EX-3.121.1 34 d379102dex31211.htm EX-3.121.1 EX-3.121.1

Exhibit 3.121.1

CERTIFICATE OF MERGER

OF

HILTON FRANCHISE LLC

DOUBLETREE FRANCHISE LLC

HAMPTON INNS FRANCHISE LLC

HOMEWOOD SUITES FRANCHISE LLC

EMBASSY SUITES FRANCHISE LLC

HILTON GARDEN INNS FRANCHISE LLC

CONRAD FRANCHISE LLC

WALDORF ASTORIA FRANCHISE LLC

HLT LIFESTYLE FRANCHISE LLC

AND

HLT ESP FRANCHISE LLC

WITH AND INTO

HILTON FRANCHISE HOLDING LLC

The undersigned limited liability company, formed and existing under the laws of the State of Delaware, DOES HEREBY CERTIFY:

FIRST: The name, jurisdiction of formation or organization, and type of entity of each of the constituent entities which is to merge are as follows:

 

Name

  

Jurisdiction of Formation or

Organization

  

Type of Entity

Hilton Franchise LLC

   Delaware   

Limited Liability Company

Doubletree Franchise LLC

   Delaware   

Limited Liability Company

Hampton Inns Franchise LLC

   Delaware   

Limited Liability Company

Homewood Suites Franchise LLC

   Delaware   

Limited Liability Company

Embassy Suites Franchise LLC

   Delaware   

Limited Liability Company

Hilton Garden Inns Franchise LLC

   Delaware   

Limited Liability Company

Conrad Franchise LLC

   Delaware   

Limited Liability Company

Waldorf Astoria Franchise LLC

   Delaware   

Limited Liability Company

HLT Lifestyle Franchise LLC

   Delaware   

Limited Liability Company

HLT ESP Franchise LLC

   Delaware   

Limited Liability Company

Hilton Franchise Holding LLC

   Delaware   

Limited Liability Company


SECOND; An agreement of merger (the “Agreement and Plan of Merger”) has been approved and executed by each of the constituent entities which is to merge in accordance with Section 18-209 of the Delaware Limited Liability Company Act.

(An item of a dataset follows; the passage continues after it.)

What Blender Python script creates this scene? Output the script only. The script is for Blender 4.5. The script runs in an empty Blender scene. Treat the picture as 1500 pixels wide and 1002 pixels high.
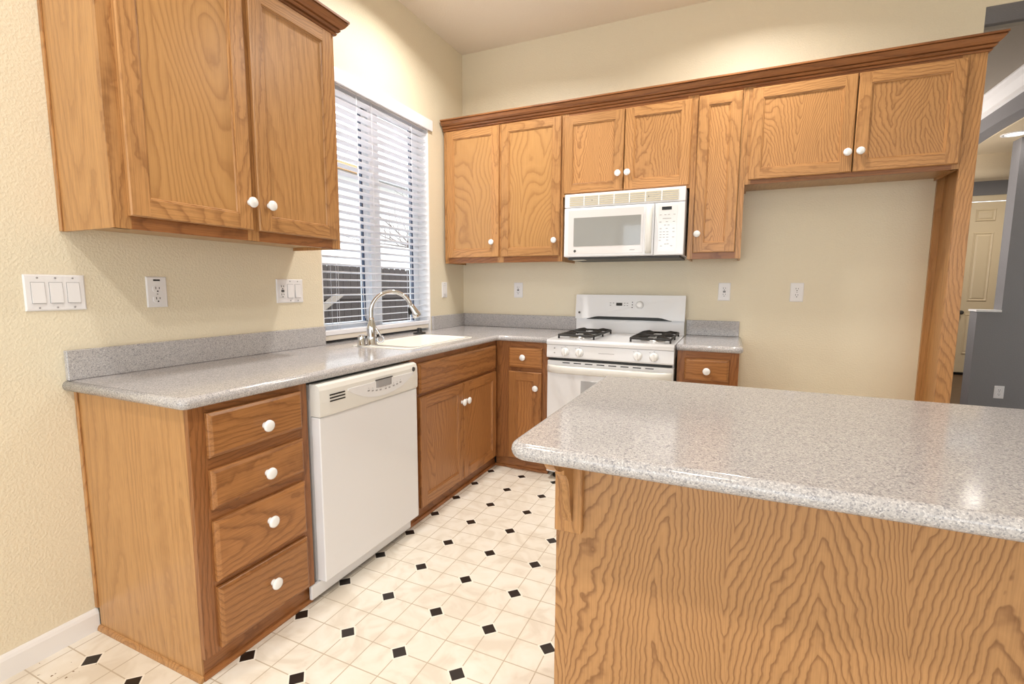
import bpy, bmesh, math, random
from mathutils import Vector, Matrix, Euler
C = bpy.context.scene.collection
PI = math.pi

# ------------------------------------------------------------------ camera
IMG_W, F_PX = 1500.0, 709.37
cam_d = bpy.data.cameras.new('camera')
cam = bpy.data.objects.new('camera', cam_d); C.objects.link(cam)
cam_d.sensor_fit = 'HORIZONTAL'; cam_d.sensor_width = 36.0
cam_d.lens = 36.0 * F_PX / IMG_W
cam_d.clip_start = 0.02; cam_d.clip_end = 200
yaw, pit, roll = -0.423801, 0.113768, 0.004774
fw = Vector((math.sin(yaw)*math.cos(pit), math.cos(yaw)*math.cos(pit), -math.sin(pit)))
r0 = Vector((math.cos(yaw), -math.sin(yaw), 0)); u0 = r0.cross(fw)
rt = r0*math.cos(roll) + u0*math.sin(roll); up = -r0*math.sin(roll) + u0*math.cos(roll)
M = Matrix((rt, up, -fw)).transposed().to_4x4()
M.translation = Vector((2.03104, -3.51932, 1.23580))
cam.matrix_world = M
bpy.context.scene.camera = cam

# ------------------------------------------------------------------ world, exposure, large lights
vs = bpy.context.scene.view_settings
vs.view_transform = 'Standard'; vs.look = 'None'; vs.gamma = 1.0; vs.use_curve_mapping = False
vs.exposure = 0.68
SKY_STRENGTH = 2.2
w = bpy.data.worlds.new('daylight'); bpy.context.scene.world = w; w.use_nodes = True
wn = w.node_tree.nodes; wl = w.node_tree.links
bg = wn['Background']; bg.inputs['Strength'].default_value = SKY_STRENGTH
bg.inputs['Color'].default_value = (0.88, 0.95, 1.0, 1)

def area_light(name, loc, size, energy, color, rot=(0, 0, 0), shape='DISK', sy=None, spread=PI):
    d = bpy.data.lights.new(name, 'AREA'); d.shape = shape; d.size = size
    if sy: d.size_y = sy
    d.energy = energy; d.color = color; d.spread = spread
    o = bpy.data.objects.new(name, d); o.location = loc; o.rotation_euler = rot
    C.objects.link(o); return o

H = 3.043                                   # kitchen ceiling height
WARM = (1.0, 0.96, 0.895)
CANS = [(0.62, -1.05), (2.05, -0.75), (1.75, -3.9), (0.75, -3.0)]
for (cx, cy), ce in zip(CANS, (13, 10, 17, 6)):
    area_light('can_lamp', (cx, cy, H-0.012), 0.13, ce, WARM, spread=2.6)

def portal(name, loc, sx, sy, rot):
    o = area_light(name, loc, sx, 1, (1, 1, 1), rot, 'RECTANGLE', sy); o.data.cycles.is_portal = True
portal('portal_rear', (1.4, -6.66, 1.2), 2.6, 2.4, (PI/2, 0, 0))
portal('portal_rear', (4.4, -6.66, 1.65), 2.0, 1.5, (PI/2, 0, 0))
portal('portal_right', (6.06, -4.8, 1.5), 1.6, 1.2, (0, PI/2, 0))
portal('portal_sink', (-0.15, -1.01, 1.65), 1.45, 1.0, (0, -PI/2, 0))

# ------------------------------------------------------------------ colour + material helpers
def lin(r, g, b):
    f = lambda c: (c/255/12.92) if c/255 <= 0.04045 else ((c/255+0.055)/1.055)**2.4
    return (f(r), f(g), f(b), 1)
def newmat(name):
    m = bpy.data.materials.new(name); m.use_nodes = True
    return m, m.node_tree.nodes, m.node_tree.links, m.node_tree.nodes['Principled BSDF']
def plain(name, col, rough=0.5, metal=0.0, coat=0.0, spec=0.5, bump=None, alpha=None):
    m, n, l, p = newmat(name)
    p.inputs['Base Color'].default_value = col; p.inputs['Roughness'].default_value = rough
    p.inputs['Metallic'].default_value = metal; p.inputs['Coat Weight'].default_value = coat
    p.inputs['Specular IOR Level'].default_value = spec
    if bump:
        sc, st, dist = bump
        tc = n.new('ShaderNodeTexCoord'); ns = n.new('ShaderNodeTexNoise'); b = n.new('ShaderNodeBump')
        ns.inputs['Scale'].default_value = sc; ns.inputs['Detail'].default_value = 3
        b.inputs['Strength'].default_value = st; b.inputs['Distance'].default_value = dist
        l.new(tc.outputs['Object'], ns.inputs['Vector']); l.new(ns.outputs['Fac'], b.inputs['Height'])
        l.new(b.outputs['Normal'], p.inputs['Normal'])
    return m
def ramp(n, stops):
    r = n.new('ShaderNodeValToRGB'); e = r.color_ramp.elements
    e[0].position, e[0].color = stops[0]; e[1].position, e[1].color = stops[-1]
    for pos, c in stops[1:-1]:
        x = e.new(pos); x.color = c
    return r
def math_node(n, op, a=None, b=None):
    m = n.new('ShaderNodeMath'); m.operation = op
    if a is not None: m.inputs[0].default_value = a
    if b is not None: m.inputs[1].default_value = b
    return m

def wood(name, grain, light, dark, rings=30.0, across=5.0, along=0.6, rough=0.32, ring_mix=0.62, seed=0.0, wobble=0.032, slope=0.8, pores=0.6, arch=None):
    """oak: contours of a noise stretched along the grain give the cathedral arches, fine streaks give the pores"""
    m, n, l, p = newmat(name)
    tc = n.new('ShaderNodeTexCoord'); oi = n.new('ShaderNodeObjectInfo')
    off = n.new('ShaderNodeVectorMath'); off.operation = 'SCALE'; off.inputs[0].default_value = (13.7, 7.3, 5.1)
    l.new(oi.outputs['Random'], off.inputs['Scale'])
    add = n.new('ShaderNodeVectorMath'); add.operation = 'ADD'
    l.new(tc.outputs['Object'], add.inputs[0]); l.new(off.outputs[0], add.inputs[1])
    ad2 = n.new('ShaderNodeVectorMath'); ad2.operation = 'ADD'; ad2.inputs[1].default_value = (seed, seed*1.7, seed*0.6)
    l.new(add.outputs[0], ad2.inputs[0])
    ax = 'xyz'.index(grain)
    def mapped(ac, al):
        mp = n.new('ShaderNodeVectorMath'); mp.operation = 'MULTIPLY'
        s = [ac, ac, ac]; s[ax] = al; mp.inputs[1].default_value = s
        l.new(ad2.outputs[0], mp.inputs[0]); return mp
    wob = n.new('ShaderNodeTexNoise'); wob.inputs['Scale'].default_value = 1; wob.inputs['Detail'].default_value = 2
    l.new(mapped(22, 22).outputs[0], wob.inputs['Vector'])
    n1 = n.new('ShaderNodeTexNoise'); n1.inputs['Scale'].default_value = 1.0; n1.inputs['Detail'].default_value = 0.6
    n1.inputs['Roughness'].default_value = 0.35
    l.new(mapped(across, along).outputs[0], n1.inputs['Vector'])
    w0 = math_node(n, 'MULTIPLY', b=wobble); l.new(wob.outputs['Fac'], w0.inputs[0])
    dt = n.new('ShaderNodeVectorMath'); dt.operation = 'DOT_PRODUCT'
    sl = [slope]*3; sl[ax] = 0.02; dt.inputs[1].default_value = sl
    l.new(ad2.outputs[0], dt.inputs[0])
    w1 = math_node(n, 'ADD'); l.new(w0.outputs[0], w1.inputs[0]); l.new(dt.outputs['Value'], w1.inputs[1])
    if arch:                                    # nested arches: distance to the nearest heart line plus a climb along the grain
        period, k_across, k_along, warp = arch
        du = n.new('ShaderNodeVectorMath'); du.operation = 'DOT_PRODUCT'; uv = [1.0/period]*3; uv[ax] = 0; du.inputs[1].default_value = uv
        l.new(ad2.outputs[0], du.inputs[0])
        wn_ = n.new('ShaderNodeTexNoise'); wn_.inputs['Scale'].default_value = 1; wn_.inputs['Detail'].default_value = 1
        l.new(mapped(3.2, 1.5).outputs[0], wn_.inputs['Vector'])
        ws = math_node(n, 'MULTIPLY', b=warp); l.new(wn_.outputs['Fac'], ws.inputs[0])
        ua = math_node(n, 'ADD'); l.new(du.outputs['Value'], ua.inputs[0]); l.new(ws.outputs[0], ua.inputs[1])
        pp = math_node(n, 'PINGPONG', b=0.5); l.new(ua.outputs[0], pp.inputs[0])
        sq = math_node(n, 'POWER', b=1.25); l.new(pp.outputs[0], sq.inputs[0])
        ka = math_node(n, 'MULTIPLY', b=period*k_across*1.2); l.new(sq.outputs[0], ka.inputs[0])
        dg_ = n.new('ShaderNodeVectorMath'); dg_.operation = 'DOT_PRODUCT'; gv = [0, 0, 0]; gv[ax] = k_along; dg_.inputs[1].default_value = gv
        l.new(ad2.outputs[0], dg_.inputs[0])
        kb = math_node(n, 'ADD'); l.new(ka.outputs[0], kb.inputs[0]); l.new(dg_.outputs['Value'], kb.inputs[1])
        kc = math_node(n, 'DIVIDE', b=rings); l.new(kb.outputs[0], kc.inputs[0])
        w2 = math_node(n, 'ADD'); l.new(w0.outputs[0], w2.inputs[0]); l.new(kc.outputs[0], w2.inputs[1]); w1 = w2
        na = math_node(n, 'MULTIPLY', b=0.30); l.new(n1.outputs['Fac'], na.inputs[0]); n1 = na
    sm = math_node(n, 'ADD'); l.new(n1.outputs[0], sm.inputs[0]); l.new(w1.outputs[0], sm.inputs[1])
    mu = math_node(n, 'MULTIPLY', b=rings); l.new(sm.outputs[0], mu.inputs[0])
    fr = math_node(n, 'FRACT'); l.new(mu.outputs[0], fr.inputs[0])
    k = lambda a, b, t: tuple(a[i]*(1-t)+b[i]*t for i in range(3)) + (1,)
    rr = ramp(n, [(0.0, k(light, dark, 0.12)), (0.30, light), (0.62, k(light, dark, 0.16)), (0.80, k(light, dark, 0.75*ring_mix)), (0.90, k(light, dark, ring_mix)), (1.0, k(light, dark, 0.12))])
    l.new(fr.outputs[0], rr.inputs['Fac'])
    po = n.new('ShaderNodeTexNoise'); po.inputs['Scale'].default_value = 1; po.inputs['Detail'].default_value = 2
    l.new(mapped(330, 9).outputs[0], po.inputs['Vector'])
    pr = ramp(n, [(0.34, (0.62, 0.58, 0.54, 1)), (0.56, (1, 1, 1, 1))]); l.new(po.outputs['Fac'], pr.inputs['Fac'])
    ml = n.new('ShaderNodeMix'); ml.data_type = 'RGBA'; ml.blend_type = 'MULTIPLY'; ml.inputs['Factor'].default_value = pores
    l.new(rr.outputs['Color'], ml.inputs['A']); l.new(pr.outputs['Color'], ml.inputs['B'])
    hs = n.new('ShaderNodeHueSaturation')
    vv = math_node(n, 'MULTIPLY_ADD', b=0.16); vv.inputs[2].default_value = 0.92
    l.new(oi.outputs['Random'], vv.inputs[0]); l.new(vv.outputs[0], hs.inputs['Value'])
    l.new(ml.outputs['Result'], hs.inputs['Color']); l.new(hs.outputs['Color'], p.inputs['Base Color'])
    p.inputs['Roughness'].default_value = rough
    b = n.new('ShaderNodeBump'); b.inputs['Strength'].default_value = 0.12; b.inputs['Distance'].default_value = 0.001
    l.new(po.outputs['Fac'], b.inputs['Height']); l.new(b.outputs['Normal'], p.inputs['Normal'])
    return m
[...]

THIRD: The, name of the surviving domestic limited liability company is Hilton Franchise Holding LLC (the “Surviving Limited Liability Company”).

FOURTH: The executed Agreement and Plan of Merger is on file at a place of business of the Surviving Limited Liability Company. The address of such place of business of the Surviving Limited Liability Company is 7930 Jones Branch Drive, McLean, Virginia 22102.

FIFTH: A copy of the Agreement and Plan of Merger will be furnished by the Surviving Limited Liability Company, on request and without cost, to any member of any of the limited liability companies merging hereunder.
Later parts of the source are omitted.